As eleições de Espanha, que redundaram num triunfo relativo do PP de Feijó e na resistência do PSOE, mostraram ainda mais, como se fosse necessário, como o país está partido e se tenta fazer uma divisão esquerda-direita intransponível. Pedro Sanchez preferiu aliar-se com tudo o que mexia a permitir por abstenção a investidura de um governo minoritário do PP, respaldado a pactos de regime. Isso permitiria que o Vox não interferisse com um governo PP, mas para Sanchez isso não era suficiente, e, como se viu, para conservar o seu poder, preferiria aliar-se ao diabo que ver um governo do PP, com ou sem Vox. E de facto isso pode acontecer, se tiver de novo o apoio da esquerda radical, o Sumar que deixou o Podemos nas lonas, tão cor-de-rosa por fora e tão retintamente vermelho por dentro, herdeiro em linha directa das que por ali se encontravam no tempo da Guerra Civil. A nova estrela local, Yolanda Diaz, afirmou há não muitos anos querer acabar com o espírito da transição e com a própria monarquia. Realce-se que Diaz é natural do Ferrol, ironicamente tal como o Generalíssimo Franco, cidade que outro ilustre conterrâneo, GonzaloTorrente Ballester, dissera nunca ter criado nada que prestasse. Para além do Sumar, Sanchez precisará do apoio de muitas outras formações, como os desavindos partidos independentistas catalães, que até caíram estrondosamente, uma data de formações regionalistas, e do País Vasco, o habitual PNV, que governa a região, mas sobretudo o Bildu, sucessor directo do Herri Batasuna, o braço político da ETA, que continua a ser chefiado pelo mesmo Arnaldo Otegui. é pois com este saco de gatos que Sanchez pretende manter o PP afastado do poder.

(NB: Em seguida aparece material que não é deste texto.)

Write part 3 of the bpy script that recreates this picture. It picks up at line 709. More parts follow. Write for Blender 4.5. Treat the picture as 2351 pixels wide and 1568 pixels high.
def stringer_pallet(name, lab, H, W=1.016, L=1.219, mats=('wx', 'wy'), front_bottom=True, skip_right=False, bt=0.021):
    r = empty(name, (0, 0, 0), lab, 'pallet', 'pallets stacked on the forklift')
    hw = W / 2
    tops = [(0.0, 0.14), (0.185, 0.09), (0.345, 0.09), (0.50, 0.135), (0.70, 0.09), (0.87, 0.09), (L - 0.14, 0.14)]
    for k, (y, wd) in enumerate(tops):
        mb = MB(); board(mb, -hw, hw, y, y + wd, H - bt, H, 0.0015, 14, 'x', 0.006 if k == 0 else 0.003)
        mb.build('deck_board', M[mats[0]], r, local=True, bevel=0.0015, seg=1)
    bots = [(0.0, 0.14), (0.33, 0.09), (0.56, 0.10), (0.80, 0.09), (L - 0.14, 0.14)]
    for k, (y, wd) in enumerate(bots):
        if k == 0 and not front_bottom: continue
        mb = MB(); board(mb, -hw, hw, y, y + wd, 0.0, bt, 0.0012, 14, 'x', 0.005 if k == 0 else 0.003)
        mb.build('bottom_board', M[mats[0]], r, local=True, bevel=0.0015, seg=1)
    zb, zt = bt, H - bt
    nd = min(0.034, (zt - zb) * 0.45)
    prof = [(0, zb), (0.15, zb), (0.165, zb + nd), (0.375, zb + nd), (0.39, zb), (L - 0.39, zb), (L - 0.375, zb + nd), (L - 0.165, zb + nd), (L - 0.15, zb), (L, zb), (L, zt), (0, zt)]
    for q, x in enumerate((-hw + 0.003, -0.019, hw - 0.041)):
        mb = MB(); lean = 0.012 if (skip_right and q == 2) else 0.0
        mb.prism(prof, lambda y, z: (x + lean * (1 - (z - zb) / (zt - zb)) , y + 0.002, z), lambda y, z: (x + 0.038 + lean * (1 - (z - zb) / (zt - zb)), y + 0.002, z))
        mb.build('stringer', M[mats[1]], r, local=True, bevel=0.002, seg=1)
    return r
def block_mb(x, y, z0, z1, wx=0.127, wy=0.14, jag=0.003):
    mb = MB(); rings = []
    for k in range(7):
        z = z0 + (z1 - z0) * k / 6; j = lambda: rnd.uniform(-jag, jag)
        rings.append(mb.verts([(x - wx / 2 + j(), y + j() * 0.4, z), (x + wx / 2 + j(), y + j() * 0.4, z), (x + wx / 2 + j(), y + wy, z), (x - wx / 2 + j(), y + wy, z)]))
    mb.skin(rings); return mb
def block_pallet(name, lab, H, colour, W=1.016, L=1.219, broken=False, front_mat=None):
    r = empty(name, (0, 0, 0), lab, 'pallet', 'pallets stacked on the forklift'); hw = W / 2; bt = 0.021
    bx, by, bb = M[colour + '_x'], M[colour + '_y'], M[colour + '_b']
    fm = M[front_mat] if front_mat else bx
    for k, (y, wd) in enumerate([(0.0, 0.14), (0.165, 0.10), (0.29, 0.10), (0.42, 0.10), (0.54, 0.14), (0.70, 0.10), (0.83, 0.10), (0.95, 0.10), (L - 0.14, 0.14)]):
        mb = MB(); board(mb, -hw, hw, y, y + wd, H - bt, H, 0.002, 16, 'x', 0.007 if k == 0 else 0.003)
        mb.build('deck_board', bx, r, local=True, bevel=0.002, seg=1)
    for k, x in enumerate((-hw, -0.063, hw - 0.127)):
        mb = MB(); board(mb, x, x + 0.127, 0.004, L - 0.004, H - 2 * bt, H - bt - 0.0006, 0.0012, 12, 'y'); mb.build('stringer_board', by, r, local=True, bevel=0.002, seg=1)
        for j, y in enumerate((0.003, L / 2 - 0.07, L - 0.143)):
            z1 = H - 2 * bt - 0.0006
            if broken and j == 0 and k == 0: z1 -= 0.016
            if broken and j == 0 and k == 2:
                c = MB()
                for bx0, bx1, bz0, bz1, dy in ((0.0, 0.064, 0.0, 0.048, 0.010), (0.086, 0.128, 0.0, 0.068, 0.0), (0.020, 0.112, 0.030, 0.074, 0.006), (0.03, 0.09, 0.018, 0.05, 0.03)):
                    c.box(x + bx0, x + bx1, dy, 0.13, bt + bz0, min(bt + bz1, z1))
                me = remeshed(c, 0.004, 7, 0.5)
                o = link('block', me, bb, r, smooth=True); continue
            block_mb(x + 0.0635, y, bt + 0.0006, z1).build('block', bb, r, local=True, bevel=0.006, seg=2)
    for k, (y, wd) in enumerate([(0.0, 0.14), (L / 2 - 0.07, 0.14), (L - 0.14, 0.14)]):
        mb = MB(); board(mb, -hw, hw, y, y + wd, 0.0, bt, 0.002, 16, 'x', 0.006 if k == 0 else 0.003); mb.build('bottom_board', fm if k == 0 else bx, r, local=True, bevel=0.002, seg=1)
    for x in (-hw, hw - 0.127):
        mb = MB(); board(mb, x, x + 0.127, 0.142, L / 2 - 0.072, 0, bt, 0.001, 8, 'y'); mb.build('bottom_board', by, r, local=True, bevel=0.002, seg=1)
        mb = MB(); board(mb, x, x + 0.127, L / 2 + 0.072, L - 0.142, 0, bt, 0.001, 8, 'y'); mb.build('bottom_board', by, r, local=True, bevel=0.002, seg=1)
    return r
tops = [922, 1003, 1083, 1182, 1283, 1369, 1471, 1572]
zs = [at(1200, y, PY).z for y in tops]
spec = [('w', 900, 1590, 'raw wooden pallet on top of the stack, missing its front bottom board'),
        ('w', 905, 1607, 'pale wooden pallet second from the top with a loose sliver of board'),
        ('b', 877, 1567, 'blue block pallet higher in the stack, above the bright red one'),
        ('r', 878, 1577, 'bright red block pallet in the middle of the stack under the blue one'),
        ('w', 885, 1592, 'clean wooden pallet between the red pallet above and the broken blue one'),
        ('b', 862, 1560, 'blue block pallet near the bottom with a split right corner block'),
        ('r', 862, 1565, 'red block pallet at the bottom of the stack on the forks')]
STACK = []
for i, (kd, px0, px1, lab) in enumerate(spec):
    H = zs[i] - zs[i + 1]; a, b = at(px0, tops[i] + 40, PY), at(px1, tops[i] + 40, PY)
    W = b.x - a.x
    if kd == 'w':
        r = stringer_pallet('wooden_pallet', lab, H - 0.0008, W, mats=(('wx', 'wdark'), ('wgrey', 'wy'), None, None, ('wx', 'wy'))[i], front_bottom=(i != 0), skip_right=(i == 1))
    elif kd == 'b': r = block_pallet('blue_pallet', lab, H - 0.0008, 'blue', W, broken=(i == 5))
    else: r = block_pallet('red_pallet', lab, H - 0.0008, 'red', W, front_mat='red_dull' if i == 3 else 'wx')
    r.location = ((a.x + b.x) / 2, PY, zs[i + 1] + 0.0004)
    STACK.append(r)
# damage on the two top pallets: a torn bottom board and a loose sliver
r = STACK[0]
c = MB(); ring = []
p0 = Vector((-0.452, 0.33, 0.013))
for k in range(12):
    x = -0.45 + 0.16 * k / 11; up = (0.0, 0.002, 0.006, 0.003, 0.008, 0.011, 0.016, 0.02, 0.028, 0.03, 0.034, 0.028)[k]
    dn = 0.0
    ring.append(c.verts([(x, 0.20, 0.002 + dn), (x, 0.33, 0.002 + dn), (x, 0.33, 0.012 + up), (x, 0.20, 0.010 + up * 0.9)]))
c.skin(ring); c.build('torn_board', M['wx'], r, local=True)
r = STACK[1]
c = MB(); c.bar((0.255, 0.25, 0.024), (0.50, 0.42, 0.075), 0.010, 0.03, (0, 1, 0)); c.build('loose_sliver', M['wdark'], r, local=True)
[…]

O pretexto do Vox redunda em falsidade, como se vê, mas é muito usado e aparentemente eficaz. Aqui, Sanchez está muito próximo de António Costa, que usou e abusou do fantasma do Chega para obter votos à esquerda e impedir o PSD de melhores resultados e também obteve visível êxito. A estratégia pode ser boa agora, mas poderá trazer graves consequências mais tarde. A eternização do poder, a falta de alternativas e a normalização da direita radical podem fazer com que esta cresça mesmo a médio prazo, rompendo quaisquer cordões sanitários e aproveitando-se da terra que os socialistas vão queimando. E há precedentes além-Pirenéus.
Nos anos oitenta, estando no poder, onde conseguir controlar os comunistas, e para evitar a progressão da direita gaullista e republicana, François Mitterand conseguiu alterar a regra eleitoral do modelo de voto maioritário para um proporcional. Permitiu assim que a Frente Nacional de Le Pen ganhasse um número apreciável de deputados no parlamento às custas da direita e, desde então e por arrasto, dos comunistas, coisa que Mitterand talvez não imaginasse à época mas que lhe seria útil para se desembraçar deles colocando o PSF como partido hegemónico da esquerda francesa. O então presidente era um tacticista sob as vestes do idealista, e seguia as teses maquiavélicas que tanto influenciaram dois estadistas do século XVII: os cardeais Richelieu e Mazarino. Essa influência transmitiu-se-lhe mesmo de forma pessoal: soube-se que tinha uma segunda família e uma filha a que deu o nome de...Mazarine, o que não era certamente por acaso.
Só que tudo isto teve um preço. Hoje em dia, não só o PCF é quase irrelevante e a direita republicana está em declínio como o próprio PSF se tornou um partido de terceira categoria, de influência quase nula, empastelado numa coligação chefiada por um demagogo de esquerda radical, ao passo que o cenário político está dividido entre este último, o cento radical de Macron e a dinastia Le Pen, que Mitterand ajudou a guindar-se. Eis o resultado de se querer manter o poder a todo o custo insuflando-se as direitas radicais para enfraquecer as moderadas: um dia, o desespero e a revolta de ver o poder ocupado pelos mesmos acabará por dar aos radicais ao poder, catapultando-os com enorme aumento de votos. Isso já está a acontecer noutras paragens. Aconselhava-se por isso os srs. Sanchez e Costa a olhar para França e a não brincarem aos defensores da democracia - e sobretudo a não brincarem apenas com os radicais do seu espectro político.